-- Stated exercise --
Set the lines down again exactly, first line through the line that contains "return Vector(((px - XC)", with no pictures.

-- Dataset section --

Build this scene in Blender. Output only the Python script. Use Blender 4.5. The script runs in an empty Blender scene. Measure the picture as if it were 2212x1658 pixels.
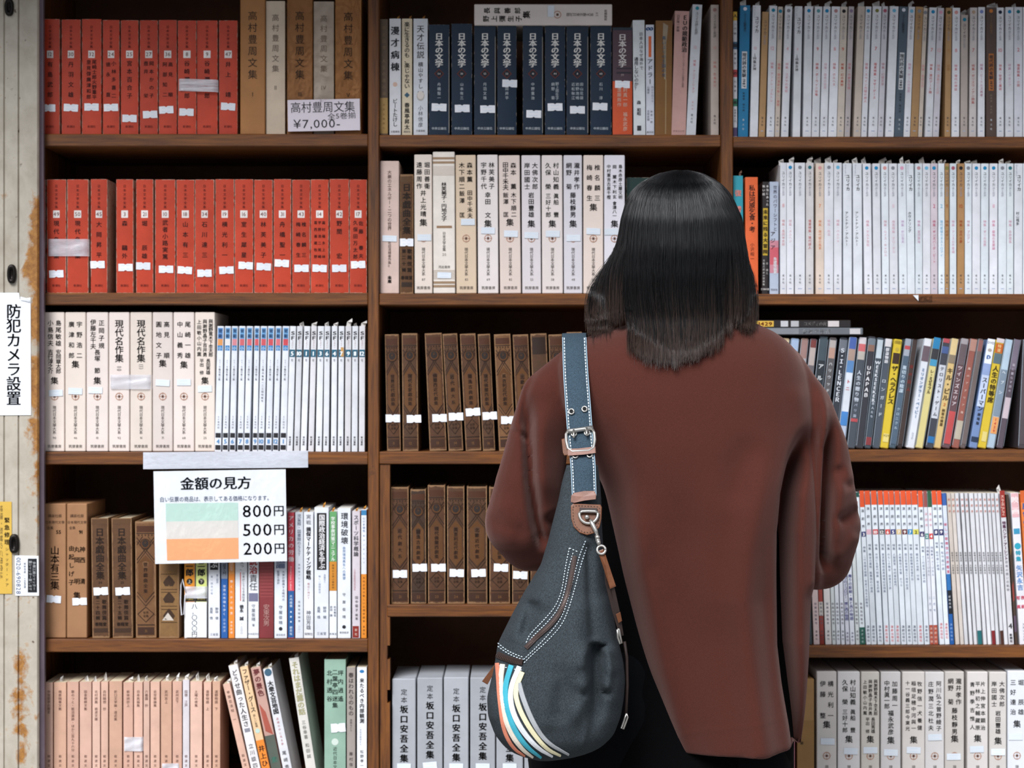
import bpy, math, random
import numpy as np
from mathutils import Vector, Matrix
from mathutils.bvhtree import BVHTree
random.seed(11)
scn = bpy.context.scene
COL = scn.collection

# ------------------------------------------------------------------ camera, sky, sun, exposure
S, D = 0.0008, 3.3            # metres per photo pixel at the book spines; camera distance to them
XC, YC, ZC = 1106.0, 829.0, 1.275
def K(Y): return S * (D + Y) / D
def P(px, py, Y):
    k = K(Y)
    return Vector(((px - XC) * k, Y, ZC + (YC - py) * k))

cd = bpy.data.cameras.new('camera'); cam = bpy.data.objects.new('camera', cd); COL.objects.link(cam)
cam.location = (0, -D, ZC); cam.rotation_euler = (math.pi / 2, 0, 0)
cd.sensor_width = 36; cd.lens = 36 * D / (2212 * S)
cd.dof.use_dof = True; cd.dof.focus_distance = 2.70; cd.dof.aperture_fstop = 8.0
scn.camera = cam

w = bpy.data.worlds.new('sky'); scn.world = w; w.use_nodes = True
nt = w.node_tree; nt.nodes.clear()
wo = nt.nodes.new('ShaderNodeOutputWorld'); bg = nt.nodes.new('ShaderNodeBackground')
tc = nt.nodes.new('ShaderNodeTexCoord'); sx = nt.nodes.new('ShaderNodeSeparateXYZ')
rp = nt.nodes.new('ShaderNodeValToRGB')
nt.links.new(tc.outputs['Generated'], sx.inputs[0]); nt.links.new(sx.outputs['Z'], rp.inputs[0])
rp.color_ramp.elements[0].position = 0.0; rp.color_ramp.elements[0].color = (0.16, 0.17, 0.19, 1)
rp.color_ramp.elements[1].position = 0.75; rp.color_ramp.elements[1].color = (0.93, 0.97, 1.08, 1)
e = rp.color_ramp.elements.new(0.22); e.color = (0.42, 0.44, 0.48, 1)
nt.links.new(rp.outputs[0], bg.inputs[0]); bg.inputs[1].default_value = 0.82
nt.links.new(bg.outputs[0], wo.inputs[0])

sd = bpy.data.lights.new('overcast_sun', 'SUN'); sun = bpy.data.objects.new('overcast_sun', sd); COL.objects.link(sun)
sd.energy = 3.7; sd.angle = math.radians(30); sd.color = (0.97, 0.98, 1.0)
sun.rotation_euler = (math.radians(45), 0, math.radians(-24))

vs = scn.view_settings
vs.view_transform = 'Standard'; vs.look = 'None'; vs.gamma = 1.0; vs.use_curve_mapping = False
vs.exposure = 0.36

# ------------------------------------------------------------------ materials
def lin(h, m=1.0):
    h = h.lstrip('#')
    out = []
    for i in (0, 2, 4):
        c = int(h[i:i + 2], 16) / 255
        c = c / 12.92 if c <= 0.04045 else ((c + 0.055) / 1.055) ** 2.4
        out.append(min(1.0, c * m))
    return (*out, 1)
MATS = {}
class NT:
    """small helper for node materials"""
    def __init__(s, name):
        s.m = bpy.data.materials.new(name); s.m.use_nodes = True
        s.t = s.m.node_tree; s.b = s.t.nodes['Principled BSDF']
    def n(s, kind, **kw):
        nd = s.t.nodes.new('ShaderNode' + kind)
        for k, v in kw.items():
            if k in nd.inputs: nd.inputs[k].default_value = v
            else: setattr(nd, k, v)
        return nd
    def l(s, a, b): s.t.links.new(a, b)
    def coord(s, which='Object', scale=(1, 1, 1)):
        t = s.n('TexCoord'); mp = s.n('Mapping'); mp.inputs['Scale'].default_value = scale
        s.l(t.outputs[which], mp.inputs[0]); return mp.outputs[0]
    def noise(s, co, scale, detail=3, rough=0.55, dist=0.0):
        nd = s.n('TexNoise', Scale=scale, Detail=detail, Roughness=rough, Distortion=dist)
        s.l(co, nd.inputs['Vector']); return nd.outputs['Fac']
    def ramp(s, fac, stops):
        r = s.n('ValToRGB'); el = r.color_ramp.elements
        el[0].position, el[0].color = stops[0]; el[1].position, el[1].color = stops[-1]
        for p_, c_ in stops[1:-1]:
            x = el.new(p_); x.color = c_
        s.l(fac, r.inputs[0]); return r.outputs[0]
    def mix(s, fac, a, b, mode='MIX'):
        m = s.n('Mix', data_type='RGBA', blend_type=mode)
        for i, v in ((0, fac), (6, a), (7, b)):
            if hasattr(v, 'links'): s.l(v, m.inputs[i])
            else: m.inputs[i].default_value = v
        return m.outputs[2]
    def math(s, op, a, b=0.0, c=0.0):
        m = s.n('Math', operation=op)
        for i, v in enumerate((a, b, c)):
            if hasattr(v, 'links'): s.l(v, m.inputs[i])
            else: m.inputs[i].default_value = v
        return m.outputs[0]
    def bump(s, h, strength=0.3, dist=0.001):
        b = s.n('Bump', Strength=strength, Distance=dist); s.l(h, b.inputs['Height'])
        s.l(b.outputs[0], s.b.inputs['Normal'])
    def base(s, c):
        if hasattr(c, 'links'): s.l(c, s.b.inputs['Base Color'])
        else: s.b.inputs['Base Color'].default_value = c
    def set(s, **kw):
        for k, v in kw.items(): s.b.inputs[k.replace('_', ' ')].default_value = v
        return s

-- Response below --
Build this scene in Blender. Output only the Python script. Use Blender 4.5. The script runs in an empty Blender scene. Measure the picture as if it were 2212x1658 pixels.
import bpy, math, random
import numpy as np
from mathutils import Vector, Matrix
from mathutils.bvhtree import BVHTree
random.seed(11)
scn = bpy.context.scene
COL = scn.collection

# ------------------------------------------------------------------ camera, sky, sun, exposure
S, D = 0.0008, 3.3            # metres per photo pixel at the book spines; camera distance to them
XC, YC, ZC = 1106.0, 829.0, 1.275
def K(Y): return S * (D + Y) / D
def P(px, py, Y):
    k = K(Y)
    return Vector(((px - XC) * k, Y, ZC + (YC - py) * k))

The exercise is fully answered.